The band now does this sort of thing — hushed, haunting, monolithic, translucent — better than they did earlier in their career, which is weird since that’s how they made a name for themselves. It’s something to do with Alex Somers’ production, which he honed working on his partner Jónsi’s solo albums. There’s space and separation for all of the elements to breathe, and that room makes the silences heavier and headier than they ever were on ( ). The subtle shift halfway through “Ég anda,” where atmospherics are replaced by more tangible instrumentation and layered Jónsis create some sort of angelic fey chours, is a perfect example how this attention to space pays dividends on the record.
And their experience with writing pop songs means that when they do go for a melody, it’s a striking one. “Fjögur píanó,” which translates to “Four Pianos,” is both a perfectly accurate description of what you hear in Valteri‘s closing track, and a reminder of what Sigur Rós can do with just a handful of tumbling, measured notes arranged in major key. It’s almost completely haphazard, but with enough form and shape to conjur up sunsets or any number of hazy Instagram filters. Throughout the record, the band’s melodies don’t traffic in easy payoffs or obvious bombast, instead they work through Somers’ huge silences, and through vast expanses of time.

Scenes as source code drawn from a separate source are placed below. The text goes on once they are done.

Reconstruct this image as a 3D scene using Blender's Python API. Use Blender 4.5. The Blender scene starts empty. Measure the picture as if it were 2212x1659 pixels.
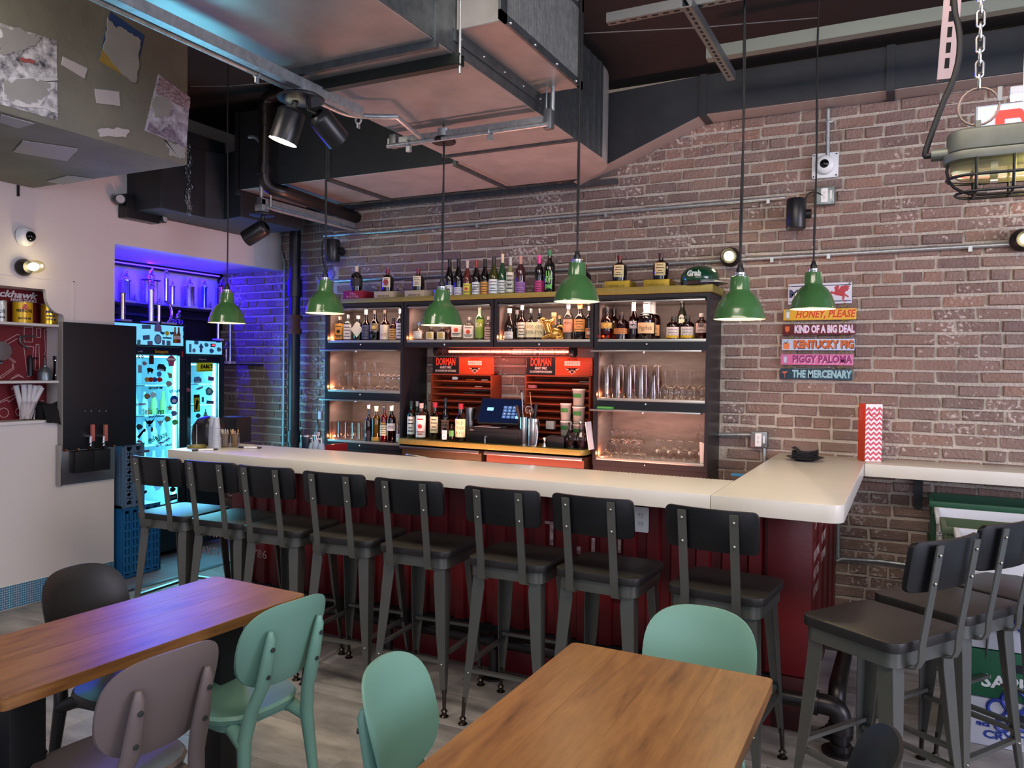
import bpy, bmesh, math, random
from mathutils import Matrix, Vector
SC = bpy.context.scene
COL = SC.collection
PI = math.pi
R_ = random.Random(11)

# ------------------------------------------------------------------ camera
CX, CY, FPX, EYE = 1106.0, 829.5, 1692.38, Vector((0, 0, 1.58))
AX = ((0.892692, 0.021147, -0.450171), (0.450472, -0.012396, 0.892705), (0.013298, -0.9997, -0.020592))   # world X, Y, Z in camera right/down/forward
def ortho():
    x = Vector(AX[0]).normalized(); y = Vector(AX[1]); y = (y - x * y.dot(x)).normalized()
    z = x.cross(y)
    if z.y > 0: z = -z
    return x, y, z
BX, BY, BZ = ortho()
cam_d = bpy.data.cameras.new('camera'); cam = bpy.data.objects.new('camera', cam_d); COL.objects.link(cam)
cam_d.sensor_fit = 'HORIZONTAL'; cam_d.sensor_width = 36.0; cam_d.lens = FPX * 36.0 / 2212.0
cam_d.clip_start = 0.05; cam_d.clip_end = 60
cam.matrix_world = Matrix(((BX.x, -BX.y, -BX.z, 0), (BY.x, -BY.y, -BY.z, 0), (BZ.x, -BZ.y, -BZ.z, EYE.z), (0, 0, 0, 1)))
SC.camera = cam
def W(px, py, x=None, y=None, z=None):
    """point of the room seen at a measured photo pixel, on a known plane"""
    c = Vector((px - CX, py - CY, FPX)); d = Vector((BX.dot(c), BY.dot(c), BZ.dot(c)))
    t = (z - EYE.z) / d.z if z is not None else (y / d.y if y is not None else x / d.x)
    return EYE + d * t
def DEP(p):
    q = Vector(p) - EYE
    return BX.z * q.x + BY.z * q.y + BZ.z * q.z
def PXW(n, p): return n * DEP(p) / FPX          # metres covered by n photo pixels at point p

# ------------------------------------------------------------------ world, exposure
SC.view_settings.view_transform = 'Standard'; SC.view_settings.look = 'None'
SC.view_settings.gamma = 1.0; SC.view_settings.exposure = 0.3; SC.view_settings.use_curve_mapping = False
SC.cycles.max_bounces = 10; SC.cycles.transparent_max_bounces = 40; SC.cycles.transmission_bounces = 8
SC.cycles.glossy_bounces = 4; SC.cycles.diffuse_bounces = 4
SC.cycles.sample_clamp_indirect = 6.0; SC.cycles.caustics_reflective = False; SC.cycles.caustics_refractive = False
wd = bpy.data.worlds.new('world'); SC.world = wd; wd.use_nodes = True
bg = wd.node_tree.nodes['Background']; bg.inputs[0].default_value = (0.62, 0.70, 0.88, 1); bg.inputs[1].default_value = 0.42

def srgb(h):
    h = h.lstrip('#'); o = []
    for i in (0, 2, 4):
        c = int(h[i:i+2], 16) / 255
        o.append(c / 12.92 if c <= .04045 else ((c + .055) / 1.055) ** 2.4)
    return (*o, 1.0)
def light(name, kind, loc, power, col='#ffffff', size=.1, size_y=None, aim=None, spot=None, blend=.5):
    d = bpy.data.lights.new(name, kind); d.energy = power; d.color = srgb(col)[:3]
    if kind == 'AREA':
        d.size = size
        if size_y: d.shape = 'RECTANGLE'; d.size_y = size_y
    else: d.shadow_soft_size = size
    if kind == 'SPOT': d.spot_size = math.radians(spot); d.spot_blend = blend
    o = bpy.data.objects.new(name, d); COL.objects.link(o); o.location = loc
    if aim is not None: o.rotation_euler = (Vector(aim) - Vector(loc)).to_track_quat('-Z', 'Y').to_euler()
    return o
# daylight through the shop front behind the photographer, and the ceiling lamps of the dining side
light('shopfront_daylight', 'AREA', (1.2, -4.2, 2.0), 130, '#e6e9ff', 6.0, 2.8, aim=(-1.2, 5, 1.6))
light('dining_ceiling_light', 'AREA', (-1.2, 1.3, 3.40), 135, '#ffeedd', 5.0, .9, aim=(-1.2, 2.9, 1.2))
light('right_window_daylight', 'AREA', (4.6, 2.0, 2.0), 190, '#ece8ff', 3.0, 2.4, aim=(-.6, 4.9, 1.7))
light('under_bar_led_light', 'AREA', (-2.15, 4.30, .74), 42, '#ffa694', 1.8, .06, aim=(-2.2, 4.12, 3.0))

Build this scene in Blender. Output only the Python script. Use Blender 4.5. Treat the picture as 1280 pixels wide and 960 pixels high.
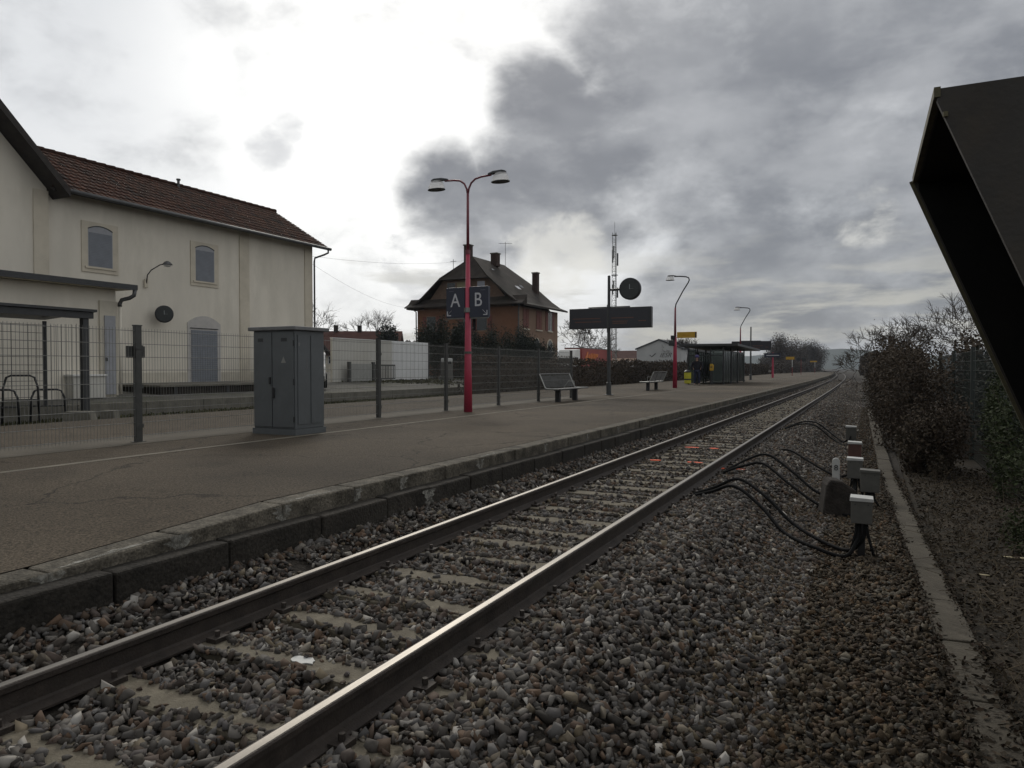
import bpy, bmesh, math, random
import numpy as np
from mathutils import Vector, Matrix
R = math.radians
for o in list(bpy.data.objects): bpy.data.objects.remove(o)
SC = bpy.context.scene
COL = SC.collection

# ---------------------------------------------------------------- camera
cam = bpy.data.cameras.new('camera'); camo = bpy.data.objects.new('camera', cam); COL.objects.link(camo)
cam.sensor_width = 36; cam.lens = 25.45; cam.clip_start = .05; cam.clip_end = 20000
camo.location = (0, 0, 1.494)
camo.rotation_euler = (R(90 - 1.27), 0, R(26.08))
SC.camera = camo

# ---------------------------------------------------------------- light
SUN_AZ, SUN_EL = 31.0, 34.0            # degrees left of the track direction, degrees up
def sky_dir(az, el):
    return Vector((-math.sin(R(az)) * math.cos(R(el)), math.cos(R(az)) * math.cos(R(el)), math.sin(R(el))))
sun = bpy.data.lights.new('sun', 'SUN'); suno = bpy.data.objects.new('sun', sun); COL.objects.link(suno)
sun.energy = 1.25; sun.angle = R(18); sun.color = (1.0, .95, .86)
suno.rotation_euler = sky_dir(SUN_AZ, SUN_EL).to_track_quat('Z', 'Y').to_euler()
suno.location = (-20, 40, 40)

W = bpy.data.worlds.new('World'); SC.world = W; W.use_nodes = True
nt = W.node_tree; nt.nodes.clear()
def N(t, **k):
    n = nt.nodes.new(t)
    for a, b in k.items(): setattr(n, a, b)
    return n
def link(a, b): nt.links.new(a, b)
def M(op, a, b=None, c=None, clamp=False):
    n = N('ShaderNodeMath', operation=op, use_clamp=clamp)
    for i, v in enumerate((a, b, c)):
        if v is None: continue
        if isinstance(v, (int, float)): n.inputs[i].default_value = v
        else: link(v, n.inputs[i])
    return n.outputs[0]
def sstep(v, lo, hi, t0=0, t1=1):
    n = N('ShaderNodeMapRange', interpolation_type='SMOOTHSTEP')
    link(v, n.inputs[0])
    for i, x in enumerate((lo, hi, t0, t1)): n.inputs[i + 1].default_value = x
    return n.outputs[0]
def mixc(f, a, b):
    n = N('ShaderNodeMix', data_type='RGBA')
    for s, v in ((0, f), (6, a), (7, b)):
        if isinstance(v, (int, float)): n.inputs[s].default_value = v
        elif isinstance(v, tuple): n.inputs[s].default_value = v + (1,)
        else: link(v, n.inputs[s])
    return n.outputs[2]
tc = N('ShaderNodeTexCoord'); DIR = tc.outputs['Generated']
def noise(scale, detail, rough, sc=(1, 1, 1), off=(0, 0, 0), dist=0.0):
    m = N('ShaderNodeMapping'); m.inputs['Scale'].default_value = sc; m.inputs['Location'].default_value = off
    link(DIR, m.inputs['Vector'])
    n = N('ShaderNodeTexNoise'); n.inputs['Scale'].default_value = scale; n.inputs['Detail'].default_value = detail
    n.inputs['Roughness'].default_value = rough; n.inputs['Distortion'].default_value = dist
    link(m.outputs[0], n.inputs['Vector']); return n.outputs[0]
def lobe(az, el, r0, r1):
    d = N('ShaderNodeVectorMath', operation='DOT_PRODUCT'); link(DIR, d.inputs[0]); d.inputs[1].default_value = sky_dir(az, el)
    return sstep(d.outputs['Value'], math.cos(R(r1)), math.cos(R(r0)))
sep = N('ShaderNodeSeparateXYZ'); link(DIR, sep.inputs[0]); DZ = sep.outputs[2]
# overcast veil, brightest round the hidden sun
veil_n = noise(3.2, 5, .55, (1, 1, 2.2), (3, 1, 0))
glow = M('ADD', lobe(33, 25, 2, 22), M('MULTIPLY', lobe(38, 9, 2, 24), .55), clamp=True)
glow2 = M('ADD', glow, M('MULTIPLY', M('SUBTRACT', veil_n, .5), .65), clamp=True)
veil = mixc(glow2, (.79, .805, .82), (1.12, 1.12, 1.10))
behind = sstep(sep.outputs[1], .1, -.5)
veil = mixc(behind, veil, (.46, .47, .48))
# dark cloud bank
lob = None
for a in ((11, 18, 3, 13), (5, 23, 3, 12), (-2, 13, 3, 12), (19.0, 15.2, 2, 9), (25.0, 14.0, 1.5, 6.5), (31.2, 13.4, .8, 5.0),
          (8, 9, 2, 9), (-8, 21, 4, 18), (-22, 16, 5, 25), (14, 25, 3, 10), (0, 34, 4, 22), (23.5, 19.5, .2, 5.5), (22, 12.5, .5, 6), (27.5, 11.5, .5, 5), (3, 4.5, 1, 8), (-7, 6, 1, 9), (13, 4, 1, 7)):
    l = lobe(*a); lob = l if lob is None else M('MAXIMUM', lob, l)
big = noise(5.0, 8, .58, (1, 1, 1.5), (1.7, 0, .4), .25)
fine = noise(13.0, 7, .6, (1, 1, 1.6), (0, 4, 0), .2)
mm = M('ADD', lob, M('MULTIPLY', M('SUBTRACT', big, .5), 1.9))
mm = M('ADD', mm, M('MULTIPLY', M('SUBTRACT', fine, .5), 1.0))
mask = sstep(mm, -.12, .98)
inner = noise(5.5, 7, .56, (1, 1, 1.9), (9, 2, 5), .15)
inner2 = noise(3.0, 3, .5, (1, 1, 2.0), (2, 7, 1))
dark = mixc(sstep(inner, .42, .68), (.222, .233, .256), (.40, .41, .43))
dark = mixc(M('MULTIPLY', sstep(inner2, .54, .74), .7), dark, (.46, .47, .49))
topl = sstep(DZ, .33, .52)
dark = mixc(M('MULTIPLY', topl, .6), dark, (.55, .56, .575))
sky = mixc(mask, veil, dark)
# small wisp clouds on the left
wl = M('ADD', M('MAXIMUM', lobe(44.6, 16.0, .3, 2.6), M('MULTIPLY', lobe(43.2, 17.6, .2, 2.0), .9)), M('MULTIPLY', M('SUBTRACT', fine, .5), 1.9))
sky = mixc(M('MULTIPLY', sstep(wl, .45, 1.25), .6), sky, (.50, .51, .54))
wl2 = M('ADD', lobe(31, 8.4, 1, 7), M('MULTIPLY', M('SUBTRACT', fine, .5), 3.2))
sky = mixc(M('MULTIPLY', sstep(wl2, .6, 1.3), .5), sky, (.55, .56, .58))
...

The album name, Valtari, translates from Icelandic into English as “Roller” or “Streamroller.” While that may seem apropos exactly nothing regarding Sigur Rós, the band is less trying to imitate heavy construction equipment and more paying homage to the steady, insistent nature of a valtari’s movement. Just like it’s easy to imagine the band using Valtari‘s original recording sessions to try to out-cotton candy their most recent efforts, it’s equally easy to imagine that, when those sessions turned up nothing worth releasing, Sigur Rós scrapped everything, took their time, avoided cheap thrills and outlandish statements, and submitted a powerfully gentle album; the first sheet of ice covering the lake.